The defendant further contends that there was no proof of an actual trespass. The record belies such contention since the evidence establishes that the defendant commenced farming a portion of the plaintiff’s land in 1974 and continued to do so. The evidence further discloses that the defendant removed an iron pipe set by the plaintiff’s surveyor in 1974 when the plaintiff attempted to establish the correct boundary line. We will not set forth the testimony of various witnesses; however, it clearly establishes repeated trespass on the part of the defendant.

Lastly, it is defendant’s assertion that the judgment order is meaningless and not binding upon him since it contains an error. The complained-of error is a typographical one in that the order stated in its findings that the defendant owned the southwest quarter of Section 29, when it should have been the southeast quarter of said section. The error is unfortunate but not fatal. The pleadings and proof clearly establish that the defendant was the owner of the southeast quarter. This court is empowered to exercise all or any of the powers of amendment of the trial court. (See Ill. Rev.
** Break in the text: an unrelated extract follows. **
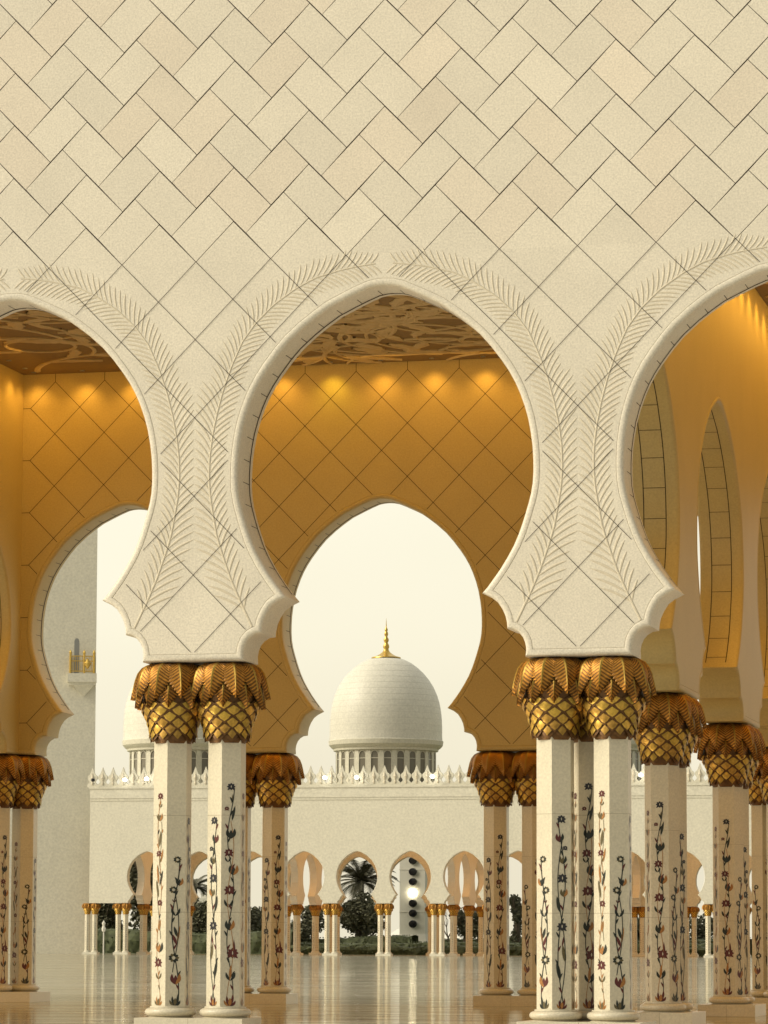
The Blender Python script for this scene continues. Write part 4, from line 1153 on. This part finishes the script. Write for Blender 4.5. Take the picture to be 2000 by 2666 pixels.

Stat. 1977, ch. 110A, par. 366(a)(1), and 32 Chi.-Kent L. Rev. 180 (1954).) Pursuant to the power granted to this court, we amend the judgment order of the trial court in order to correct the error contained therein, and as corrected it will show that the defendant was the owner of the Southeast Quarter of Section 29, Township Three (3) North, Range Nine (9) West of the Fourth Principal Meridian, situated in Hancock County, Illinois.

For the reasons set forth herein the judgment of the circuit court of Hancock County is affirmed.

Affirmed.

ALLOY, P. J., and STENGEL, J., concur.